On How Not to Get Stuck Between a Rock and a Hard Place

On How Not to Get Stuck Between a Rock and a Hard Place

We’re entering a time again where that dangerous spot between that rock and a hard place is staring dealers in the face. The heat is already on, and some dealers are jumping out of the hot water and taking action. I fear too many will not, however, preferring to mush on until the water boils and it is too late.

Ever find yourself in a serious jam because of neglected details or failure to plan? I have — and the pain and cost of operations are always regrettable. Get stuck between a rock and a hard place more than once and integrity sinks (not to mention, perhaps, your business).

We’re entering a time again where that dangerous spot between that rock and a hard place is staring dealers in the face. The heat is already on, and some dealers are jumping out of the hot water and taking action. I fear too many will not, however, preferring to mush on until the water boils and it is too late.

Dealers must have a strategy for engaging, profiting or reversing:
Electric vehicles and how their “mechanics” will alter your service department
The influence of retail innovators like Amazon, Apple and others
Margin compression
Vehicles as subscription products and how that model will affect customer retention. Automotive News reporter David Sedgwick, covering industry trends, writes that, by 2030, dealers will generate revenue from three sources:
       – Mobility services, which include fleet management and subscriptions
       – Service and maintenance
       – Consumers who buy vehicles, then rent them out when they aren’t using them.

“There is a catch, of course,” he writes. “This business model favors large dealership groups that can afford the staff, training and facilities to service large fleets.”

Individual dealers themselves can do little about most trends, but dealers can and should be proactively managing margin compression.
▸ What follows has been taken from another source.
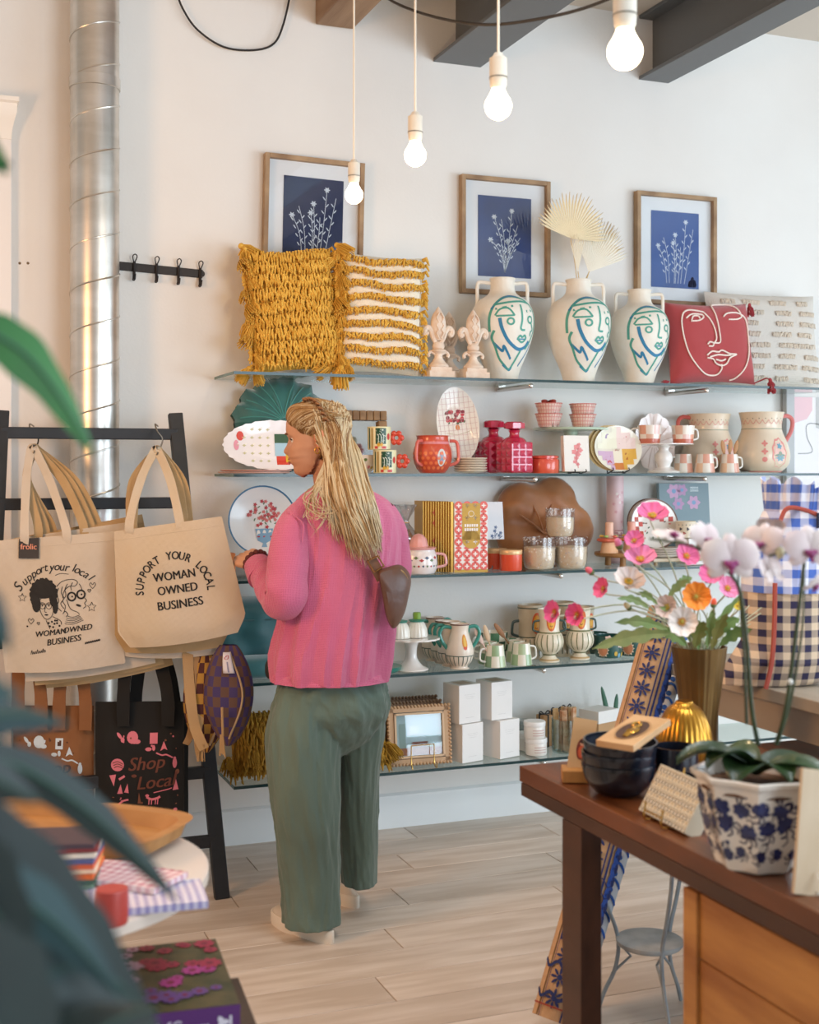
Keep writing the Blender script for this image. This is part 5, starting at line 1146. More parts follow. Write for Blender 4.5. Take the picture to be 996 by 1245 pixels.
# small jars and glass
def sjar(label, px, zb, Y=4.58):
    t = thing('balm_jar', label, 'jar', (wX(px, Y), Y, SH[0] + zb), 0, 'small white balm jars'); k = kY(650, 4.58)
    MB().lathe(sprof([(12 * k, 0), (13 * k, 1 * k), (13 * k, 13 * k), (12 * k, 14 * k)], 2), 28).build('body', M('#ece6df', .35, coat=.4), t); MB().lathe([(13.2 * k, 14.2 * k), (13.4 * k, 15 * k), (13.4 * k, 19 * k), (12.8 * k, 20 * k), (.001, 20 * k)], 28).build('lid', M('#f2efec', .35), t)
    g = MB(); fn = lathe_fn([(13 * k, 0), (13 * k, 14 * k)]); 
    for z in (4, 7, 10): stroke(g, fn, [(-8 * k, z * k), (8 * k, z * k)], .8 * k, 0)
    g.build('label_lines', M('#c9a29c', .5), t)
sjar('small white jar at the bottom front, on the shelf', 652, .001); sjar('small white jar stacked on top of the front jar', 650, .001 + 20.5 * kY(650, 4.58)); sjar('small white jar at the back left, behind stacked jars', 640, .001, 4.68)
tag(MB().lathe(vessel([(.03, 0), (.033, .002), (.035, .1)], .002, .97), 32).build('glass_tumbler', glassm('#e6eef0', .4, .05), loc=Vector(spot(636, 4.76, 0)) + Vector((0, 0, .0))), 'clear glass tumbler behind the small white jars', 'tumbler')
def bundle(label, px, Y, w, d, h, rz=.2):
    t = thing('kraft_packet', label, 'packet', spot(px, Y, 0), rz, 'kraft paper packets tied with black ribbon')
    MB().box((0, 0, h / 2), (w, d, h)).build('paper', M('#c79c6d', .7, v='#a97c50', vs=14), t, bevel=.004); mb = MB(); mb.box((0, 0, h / 2), (.007, d + .003, h + .003)).box((0, 0, h / 2), (w + .003, .007, h + .003))
    for s_ in (-1, 1): mb.tube(smooth_path([(0, 0, h), (s_ * .018, 0, h + .014), (s_ * .026, 0, h + .004), (0, 0, h)], 3), .0028, 5)
    mb.build('ribbon', M('#1e1c1e', .5), t)
kb2 = kY(672, 4.7); bundle('kraft packet with ribbon left of the match jar', 662, 4.7, .05, .05, 38 * kb2); bundle('kraft packet with ribbon behind the match jar', 677, 4.72, .05, .05, 40 * kb2, .1); bundle('kraft packet with ribbon farthest back by the match jar', 689, 4.76, .05, .05, 40 * kb2, .3)
t = thing('match_jar', 'clear glass jar full of wrapped matchsticks on the lowest shelf', 'jar', spot(689, 4.57, 0)); k = kY(689, 4.57)
MB().lathe(vessel(sprof([(15 * k, 0), (18 * k, 2 * k), (18.5 * k, 20 * k), (18.5 * k, 41 * k)], 3), .0025, .97), 36).build('jar_glass', glassm('#e4eeec', .5, .04), t)
q = random.Random(5)
for i in range(11):
    a = i * 2.4; r_ = 12.5 * k * math.sqrt((i + .5) / 11); o = tag(MB().box((0, 0, 27 * k), (6.5 * k, 3.4 * k, 50 * k + q.uniform(-3, 5) * k)).build('match_packet', [M('#c9a06a', .7, v='#e0c79c', vs=30), M('#b5713f', .6, v='#d9bfa0', vs=40), M('#dccba9', .6, v='#b58c52', vs=50)][i % 3], loc=Vector(spot(689, 4.57, 0)) + Vector((r_ * cos(a), r_ * sin(a), .003)), rot=(q.uniform(-.06, .06), q.uniform(-.06, .06), q.uniform(0, 3)), bevel=.001, seg=1), 'slim %s packet standing in the glass jar, %s' % (['tan speckled', 'rust brown', 'cream'][i % 3], ['centre front', 'just left of centre', 'just right of centre', 'centre back', 'right of centre', 'left back', 'right front', 'back middle', 'left front', 'far right', 'far left back'][i]), 'packet', 'slim packets in the glass jar')
t = thing('lidded_carton', 'white and kraft carton farther right on the lowest shelf', 'box', spot(728, 4.66, 0), R(20)); MB().box((0, 0, .05), (.12, .1, .1)).build('base_box', M('#b98f62', .6), t, bevel=.001); MB().box((0, 0, .12), (.126, .106, .05)).build('lid', M('#e9e6e2', .5), t, bevel=.001)
tag(MB().lathe(sprof([(.05, 0), (.08, .006), (.085, .014), (.001, .008)]), 30).build('white_dish', M('#efeae4', .3, coat=.4), loc=spot(722, 4.53, 0)), 'white dish at the front of the lowest shelf by the bowls', 'dish')
t = thing('succulent', 'small dark cactus sprig behind the carton', 'plant', spot(742, 4.72, 0))
for i, (x, l, a) in enumerate(((0, .17, -.25), (.02, .13, .1), (-.01, .09, .5))): MB().ball((0, 0, l / 2), (.011, .007, l / 2), 0, 10, 8).build('stem', M('#3f6a55', .6), t, (x, 0, .06), (0, a, 0))
MB().lathe([(.03, 0), (.04, .06), (.001, .055)], 20).build('plant_pot', M('#c9c2b9', .6), t)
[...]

For the near future, dealers will still profit from the reconditioning and resale of used vehicles.

Recon and used cars represent the most immediate and most practical investment of time and resources available to a dealer for pulling cost out of the dealership and recovering a phenomenal return on investment. No other useful discipline the dealer can embrace will return this level of profit.

From our work with a thousand dealers, we know that a rapid reconditioning focus will drive significant incremental profit. By using workflow software to continuously improve recon processes, dealers who eliminate even two or more days off a typical five- to 10-day cycle will be richly rewarded. Two additional turns on 100 cars with a $1,500 (average) gross is a gain of $25,000 a month — a huge ROI for a monthly price of a set of mid-grade tires. Where else can you get a $50 return for $1 of spend? For smaller volume dealers, the performance is still incredible — $15 for every $1 of spend.

This return is not merely related to a strict monetary ROI. The tracking, measurement and reporting tools built into a rapid reconditioning model change behaviors, replacing blame and finger pointing with a process structured so the individuals doing the work control their accountability. This change creates a new culture of fairness and an empowerment shift — the ability for your human capital to prove they are doing good work as compared to their peers.

When you get cars through recon faster so their depreciation and holding costs decrease and you sell them more quickly the savings become sandbags in a levee — protection again margin squeeze. It’s how dealers like the Hendrick Automotive Group position their stores for competitive success.

“With shrinking margins, it is absolutely critical to turn inventory quickly and get fresh cars to the front line fast,” said David Nelson, market area director of pre-owned vehicle operations for the Hendrick Automotive Group. “Used cars are a fungible asset, depreciating every day. We make our most profit on used cars the first 21 days we own them. Recon that takes 15 days dilutes a car’s selling sweet spot, leaving just seven days of optimum retailing time.”

Dealers are increasingly starting the online merchandising process when cars first come off trade or transport. Use the trade walk to acquaint staff with incoming inventory. An “appearance” detail gets these vehicles quickly ready for photography and their listing online. Dealers who do this report retailing from 15 to 40 percent of their used cars before those units are fully reconditioned.

Despite the forecasts, the auto retail industry isn’t moving from buggies to horseless carriages tomorrow. For decades yet to come, you’ll show up and conduct business much as you do today. So, while working deals, managing inventory and focusing on service volume and effective labor rates, keep an eye on what’s coming. Read magazines like AutoSuccess to learn about new ways to sell and service customers, listen to 20 Group solutions and investigate technologies designed to improve your processes, so more gets done for less.

Before the water boils in your pot, assume you’re in it up to your neck already and make rapid reconditioning a priority.